あちらもこちらもできるだけ納得できる、第三のアイデアを考えよう。

と著者さんは言います。過去記事「ラテラルシンキング」ですね。

 

ddh-book.hatenablog.com

 

以下に、二者択一のワナの例を挙げておきます。

  • 教育は、平等が良いのか競争が良いのか
  • 学校の勉強は役に立つのか、役に立たないのか
  • 体罰はありかなしか
  • ゆとりがいいのか、詰め込みがいいのか

 

 

自由の相互承認

 

では、本書の主題であった「なんのために勉強するのか?」ですが、それは、〈自由〉になるためだと説明します。ここで言う〈自由〉とは、「生きたいように生きられる」ということです。

そして、「なんで学校に行かなきゃいけないのか?」というのは、自分が〈自由〉に生きたいのであれば、他者の〈自由〉もまた認めることができなくてはならないからです。学校で学ぶことを通して、わたしたちは〈自由の相互承認〉の原理を理解し、その感度を身につけていかなければいけません。

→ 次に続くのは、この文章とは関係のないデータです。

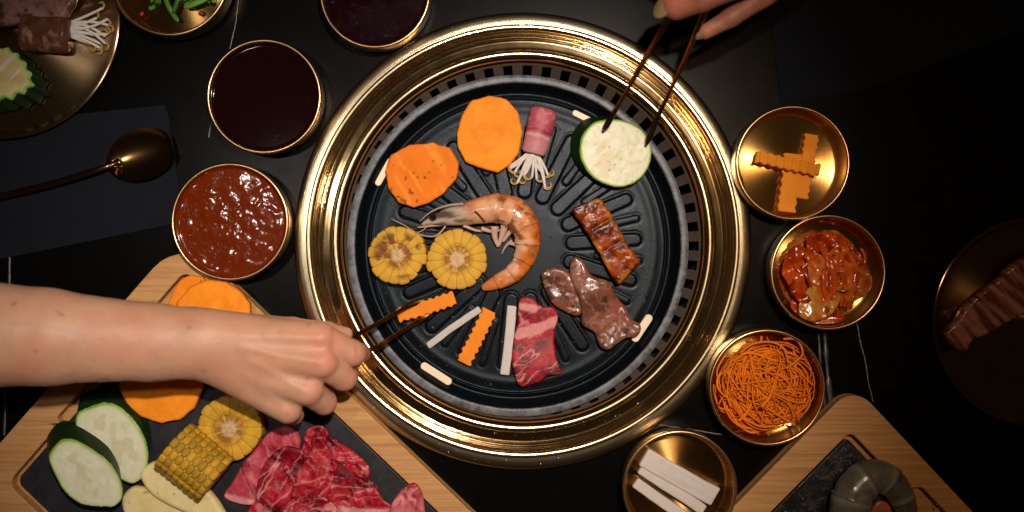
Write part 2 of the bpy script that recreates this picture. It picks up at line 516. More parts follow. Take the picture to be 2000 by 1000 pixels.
for i, (pts, wd) in enumerate([
        ([(468,-30),(462,30),(457,62),(449,95)], 1.6), ([(413,238),(410,252),(408,268)], 1.5),
        ([(1674,630),(1680,665),(1690,705),(1696,745),(1706,785)], 2.0), ([(1270,828),(1320,834),(1370,842),(1430,853)], 1.5),
        ([(1360,20),(1352,60)], 1.0)][:4]):
    V, F = ribbon(PP(pts, 0), wd, 0.35, 0.35, i)
    mk('stone_vein', V, F, M['vein'], table)
for pts, wd in [([(1597,600),(1602,700),(1612,800)], 5), ([(1609,600),(1614,700),(1624,800)], 8), ([(19,440),(18,560)], 5), ([(14,700),(8,850)], 5)]:
    V, F = ribbon(PP(pts, 0), wd, 0.5, 0.0, 2); mk('trim_strip', V, F, M['trim'], table)

#================================================================== grill
grill = empty('table_grill', (RC[0], RC[1], 0), 'round brass-ringed charcoal table grill set into the table, holding the black pan', 'grill')
def arc(c, z, r, a0, a1, n=10):
    return [(c+r*math.cos(math.radians(a)), z+r*math.sin(math.radians(a))) for a in np.linspace(a0, a1, n)]
def ringpart(name, prof, mat):
    V, F = lathe(prof, RC, 256); return mk(name, V, F, mat, grill)
ringpart('inner_wall', prof_smooth([(346,-30),(347.6,-12),(349,-4),(352,2.5),(355.5,6.6),(358.3,9.0)], 4), M['brass_ring'])
ringpart('inner_crest', [(358.3,9.0)] + arc(365, 1.6, 10, 130, 52, 16) + [(371.5,9.2)], M['brass_crest'])
ringpart('ring', prof_smooth([(371.5,9.2),(373,7.7),(376,7.2),(383,7.1),(389.6,7.2),(390.8,8.4),(392.3,9.3),(393.8,8.4),(394.8,7.0),(397,6.6),(398.6,7.0),(399.8,8.2),(401.2,8.9),(402.6,8.2),(403.6,6.9),(405.6,7.0),(407.5,10.5),(409,14.2)], 4), M['brass_ring'])
ringpart('outer_crest', [(409,14.2)] + arc(416.4, 7.6, 10, 136, 68, 16) + [(420.5,16.8)], M['brass_crest'])
flp = prof_smooth([(420.5,16.8),(424,16.7),(429,16.4),(436,15.2),(441,13.2),(444,10.0),(445.3,5),(445.5,-3)], 4)
V, F = lathe(flp, RC, 256); mk('flange', V, F, M['brass_brushed'], grill)
# perforated band between the ring and the pan
def band():
    V = []; F = []
    n = 56
    def pt(r, a, z): V.append((RC[0]+r*math.cos(a), RC[1]+r*math.sin(a), z)); return len(V)-1
    def zz(r): return -34 + (r-318)/(347-318)*26
    rs = [313, 318.5, 346.0, 347.5]
    for i in range(n):
        a0 = 2*math.pi*i/n; a1 = a0 + 2*math.pi/n*0.52; a2 = a0 + 2*math.pi/n
        am = [a0, (a0+a1)/2, a1, (a1+a2)/2, a2]
        for k in range(4):
            for q in range(3):
                if k >= 2 and q == 1: continue
                ids = [pt(rs[q], am[k], zz(rs[q])), pt(rs[q+1], am[k], zz(rs[q+1])), pt(rs[q+1], am[k+1], zz(rs[q+1])), pt(rs[q], am[k+1], zz(rs[q]))]
                F.append(ids)
    return V, F
V, F = band()
pb = mk('perforated_band', V, F, M['steel'], grill, smooth=False)
sm = pb.modifiers.new('thickness', 'SOLIDIFY'); sm.thickness = 3*S; sm.offset = 0
wl_ = pb.modifiers.new('weld', 'WELD'); wl_.merge_threshold = 0.05*S
pb.modifiers.move(1, 0)
V, F = lathe([(346,-28),(346,-110),(200,-115),(2,-116)], RC, 96); mk('burner_housing', V, F, M['dark'], grill)

# pan
pan = empty('grill_pan', (PC[0], PC[1], -40), 'round black ribbed non-stick grill pan seated inside the brass ring', 'pan')
ZF = -20.0
def pan_mesh():
    rr = np.concatenate([np.linspace(0.5, 60, 12), np.linspace(63, 262, 118), np.linspace(264, 318, 55)])
    na = 760
    a = np.linspace(0, 2*math.pi, na, endpoint=False)
    R, A = np.meshgrid(rr, a, indexing='ij')
    Z = np.full(R.shape, ZF)
    per = 2*math.pi/18
    for (off, r0, r1, wd, hgt) in ((0.0, 108, 232, 15, 1.9), (0.5, 158, 240, 8.5, 1.2)):
        am = (A + 0.12 + off*per) % per - per/2
        x = R*np.cos(am); y = R*np.sin(am)
        t = np.clip((x-r0)/(r1-r0), 0, 1)
        d = np.hypot(x - (r0 + t*(r1-r0)), y) - wd*(1-0.12*t)
        Z += hgt * (1-ss(-5, 1.5, d)) - 0.35*hgt*np.exp(-((d-1.5)/2.6)**2)
    Z += 1.2*np.exp(-((R-270)/9)**2)
    Z += 4.2*np.exp(-((R-291)/2.0)**2) - 2.0*np.exp(-((R-299)/5)**2)
    Z += ss(300, 319, R)**1.2 * (-ZF + 1)
    X = PC[0] + R*np.cos(A); Y = PC[1] + R*np.sin(A)
    V = np.stack([X, Y, Z], -1).reshape(-1, 3)
    m = len(rr); i = np.arange(m-1)[:, None]; j = np.arange(na)[None]; jn = (j+1) % na
    F = np.stack([i*na+j, i*na+jn, (i+1)*na+jn, (i+1)*na+j], -1).reshape(-1, 4)
    return V, F[:, ::-1]
V, F = pan_mesh(); mk('cooking_surface', V, F[:, ::-1], M['pan'], pan)
V, F = lathe(prof_smooth([(317.5,-0.5),(319,1.4),(321,2.2),(326,2.4),(330,2.0),(333,0.4),(333.6,-2),(330,-8),(322,-26),(310,-40)], 3), PC, 192)
mk('rim', V, F, M['rim'], pan)
def slot_outline(cx, cy, ang, L, Wd):
    d = np.array([math.cos(ang), math.sin(ang)])
    return rrect((cx, cy), d, L/2, Wd/2, Wd/2-0.2)
for i, (x, y, L, Wd) in enumerate([(852,730,70,15), (1254,641,62,16), (750,336,60,13), (1138,228,44,12)]):
    c = P(x, y, -15)[:2]; v = c - PC; a = math.atan2(v[1], v[0]) + math.pi/2
    o = curve_slab('drain_slot', [slot_outline(c[0], c[1], a, L, Wd)], -26, -14.5, 1.5, M['cream'], pan)
    if i == 0: o['label'] = 'pale cream oval drain opening in the pan edge'
# oil droplets on the pan
rs = np.random.RandomState(4)
Vs, Fs, n0 = [], [], 0
for i in range(280):
    a = rs.rand()*6.283; r = 60 + 220*math.sqrt(rs.rand()); q = rs.choice([1.2, 1.7, 2.4, 3.2], p=[.5,.3,.15,.05])
    V, F = lathe([(0.05,q*0.45),(q*0.5,q*0.4),(q*0.85,q*0.2),(q,-0.5)], (PC[0]+r*math.cos(a), PC[1]+r*math.sin(a), ZF+0.4+rs.rand()*2), 8)
    Vs.append(V); Fs.append(F+n0); n0 += len(V)
o = mk('oil_droplets', np.concatenate(Vs), np.concatenate(Fs), M['oil'], pan); o['kind'] = 'stuff'

#================================================================== napkins
def napkin(outline, label, z1=3.0, seed=0):
    pl = PP(outline, z1)
    x0, y0 = pl.min(0)-3; x1, y1 = pl.max(0)+3
    sm_ = poly_resample(pl, 6.0)
    def f(X, Y, Z):
        d = poly_dist(sm_, X[:, :, 0], Y[:, :, 0])[:, :, None]
        zc = 1.6 + 1.1*fbm(X*0.012, Y*0.012, 0, seed)
        return np.maximum(d, np.abs(Z - zc) - 1.0)
    V, F = snets(f, (x0-3, y0-3, -3), (x1+3, y1+3, 8), 2.6) if False else (None, None)
    o = curve_slab('napkin', [sm_], 0.4, z1, 1.0, M['napkin'], base=(pl[:,0].mean(), pl[:,1].mean(), 0))
    return tag(o, label, 'napkin')
def poly_resample(pl, step):
    out = []
    for i in range(len(pl)):
        a = pl[i]; b = pl[(i+1) % len(pl)]; n = max(1, int(np.linalg.norm(b-a)/step))
        for k in range(n): out.append(a + (b-a)*k/n)
    return np.array(out)
napkin([(-260,300),(60,232),(322,205),(330,230),(344,330),(358,430),(340,437),(160,474),(0,506),(-230,560)], 'dark blue folded napkin under the spoon at left')
napkin([(1494,-120),(1508,60),(1526,206),(1700,172),(1900,96),(2100,20),(2060,-160)], 'dark napkin lying in the shade at the upper right')

#================================================================== bowls
def bowl(name, x, y, r, label, cat, zr=62, group='small brass bowls round the grill', rout=None):
    c = P(x, y, zr)[:2]; R = r*(1-zr/CAMH)
    root = empty(name, (c[0], c[1], 0), label, cat, group)
    k = R/108.0
    inner = [(0.3,6.5),(30*k,6.6),(60*k,7),(88*k,7.6),(96*k,9.6),(99.5*k,15),(100.8*k,26),(101.4*k,zr-12),(101.8*k,zr-5)]
    V, F = lathe(prof_smooth(inner, 4), c, 160); mk('bowl', V, F, M['brass_bowl'], root)
    lip = [(101.8*k,zr-5),(102.2*k,zr-2),(103.4*k,zr-0.6),(105*k,zr),(107*k,zr-0.6),(108.6*k,zr-3),(108.4*k,zr-6),(107.6*k,zr-7.5),(108*k,zr-10),(108*k,zr-20),(107.6*k,24),(106*k,10),(101*k,2),(92*k,0.3),(2,0.3)]
    V, F = lathe(prof_smooth(lip, 4), c, 160); mk('rim', V, F, M['brass_lip'], root)
    return root, c, k
def sauce(name, c, k, z, mat, label, cat, lumps=0.0, seed=0):
    rr = np.concatenate([np.linspace(0.5, 96, 60), np.linspace(97, 101.5, 8)])*k; na = 220
    a = np.linspace(0, 2*math.pi, na, endpoint=False); R, A = np.meshgrid(rr, a, indexing='ij')
    X = c[0]+R*np.cos(A); Y = c[1]+R*np.sin(A)
    Z = z + 2.6*ss(95*k, 101.5*k, R)**2 + lumps*(fbm(X*0.05, Y*0.05, 0, seed)-0.5)*(1-ss(90*k, 103*k, R))
    V = np.stack([X,Y,Z],-1).reshape(-1,3); m = len(rr); i = np.arange(m-1)[:,None]; j = np.arange(na)[None]; jn=(j+1)%na
    F = np.stack([i*na+j, (i+1)*na+j, (i+1)*na+jn, i*na+jn], -1).reshape(-1,4)
    # closed body under the surface
    V2, F2 = lathe([(101.5*k, z+2.6),(100*k, 26),(90*k,15),(2,8)], c, na)
    F2 = F2 + len(V)
    o = mk(name, np.concatenate([V, V2]), np.concatenate([F, F2]), mat, base=(c[0], c[1], 8))
    return tag(o, label, cat)
_, c, k = bowl('sauce_bowl', 515, 188, 112, 'brass bowl filled with smooth dark soy sauce, left of the grill', 'bowl')
sauce('soy_sauce', c, k, 50, M['dark_sauce'], 'smooth almost black sauce filling the bowl above the chili sauce', 'sauce')
_, c, k = bowl('sauce_bowl', 448.5, 433, 115, 'brass bowl filled with red chili sauce, just above the arm', 'bowl')
sauce('chili_sauce', c, k, 48, M['chili_sauce'], 'glistening lumpy red-brown chili sauce filling its bowl', 'sauce', 2.0, 3)
_, c, k = bowl('sauce_bowl', 732, -14, 108, 'brass bowl of glossy plum-coloured sauce cut by the top edge', 'bowl')
sauce('plum_sauce', c, k, 46, M['plum_sauce'], 'glossy lumpy dark plum sauce in the bowl at the top edge', 'sauce', 2.0, 9)
GB, gc, gk = bowl('side_dish_bowl', 331, -46, 116, 'brass bowl holding cut green onion at the top left', 'bowl')
CB, cc, ck = bowl('side_dish_bowl', 1549, 318, 112, 'brass bowl holding crinkle-cut carrot sticks, topmost on the right', 'bowl')
KB, kc, kk = bowl('side_dish_bowl', 1618, 532, 113, 'brass bowl holding red kimchi on the right', 'bowl')
SB, sc_, sk = bowl('side_dish_bowl', 1499, 757, 114, 'brass bowl holding a tangle of shredded carrot', 'bowl')
RB, rc_, rk = bowl('side_dish_bowl', 1328, 953, 112, 'brass bowl holding white radish sticks at the bottom', 'bowl')

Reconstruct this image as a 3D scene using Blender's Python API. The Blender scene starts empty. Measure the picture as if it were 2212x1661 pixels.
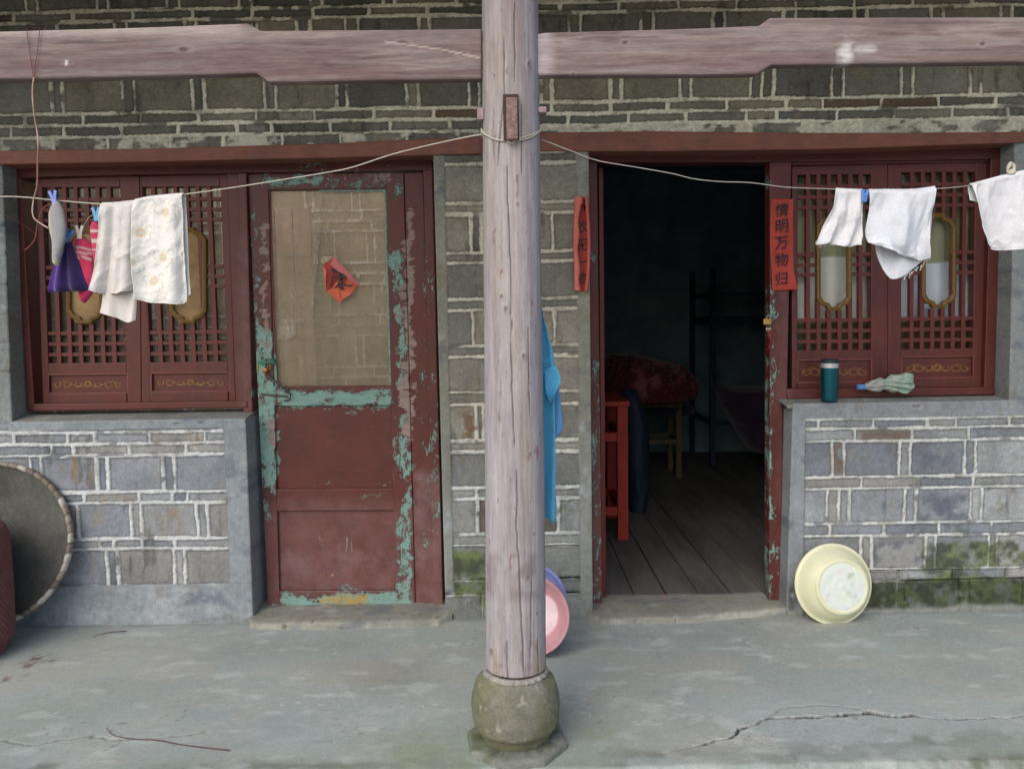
import bpy, bmesh, math, random
import numpy as np
from mathutils import Vector, Matrix

# ------------------------------------------------------------ camera, world, sun, exposure
SC = bpy.context.scene
COL = SC.collection
FPX, CX, CY = 1720.0, 1106.0, 830.5          # focal length and centre, in units of a 2212 px wide picture
CAMY, CAMZ = -3.66, 1.40
PITCH, ROLL = math.radians(4.6), 0.016
fwd = Vector((0, math.cos(PITCH), -math.sin(PITCH)))
up0 = Vector((0, math.sin(PITCH), math.cos(PITCH)))
rt0 = Vector((1, 0, 0))
RT = rt0*math.cos(ROLL) - up0*math.sin(ROLL)
UP = up0*math.cos(ROLL) + rt0*math.sin(ROLL)
cam = bpy.data.cameras.new('camera')
cam.sensor_width = 36; cam.lens = 36*FPX/2212; cam.clip_start = .05; cam.clip_end = 400
camo = bpy.data.objects.new('camera', cam); COL.objects.link(camo)
m = Matrix((RT, UP, -fwd)).transposed().to_4x4(); m.translation = Vector((0, CAMY, CAMZ))
camo.matrix_world = m
SC.camera = camo

w = bpy.data.worlds.new('World'); SC.world = w; w.use_nodes = True
nt = w.node_tree; bg = nt.nodes['Background']
sky = nt.nodes.new('ShaderNodeTexSky'); sky.sky_type = 'NISHITA'; sky.sun_disc = False
SUN_EL, SUN_AZ = math.radians(42), math.radians(-28)      # azimuth measured from straight behind the camera
sky.sun_elevation = SUN_EL; sky.sun_rotation = math.pi - SUN_AZ
sky.air_density = 1.0; sky.dust_density = 3.0; sky.ozone_density = 1.0
nt.links.new(sky.outputs[0], bg.inputs[0]); bg.inputs[1].default_value = .145
sl = bpy.data.lights.new('sun', 'SUN'); sl.energy = 1.0; sl.angle = math.radians(55); sl.color = (1, .975, .95)
so = bpy.data.objects.new('sun', sl); COL.objects.link(so)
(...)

一方で、インターネットが普及した現代において〈自由の相互承認〉の理解する場は学校だけではないことも述べられています。とはいえ、子どもが大人になるまでに自分が〈自由〉に生きるための知恵と他者の〈自由〉を認める感度を身につけるというのは、親としても必要な考え方だなと思いました。

 

 

まとめ

 

「一般化のワナ」と「二者択一のワナ」は、日常生活の中でもつい陥ってしまう落とし穴だなと身に染みて思いました。そして、そのようなワナに引っかからないよう、アンテナを張って生きることは、自由の相互承認にもつながるし、親として子どもにも他者の自由を認めることを伝える手段になるのではないかと考えました。正しいか、正しくないか、○か×か、という極端な意見に対して、相手の自由を認めた上で、第三のアイデアを考えられる人になりたいと本書を読んで感じました。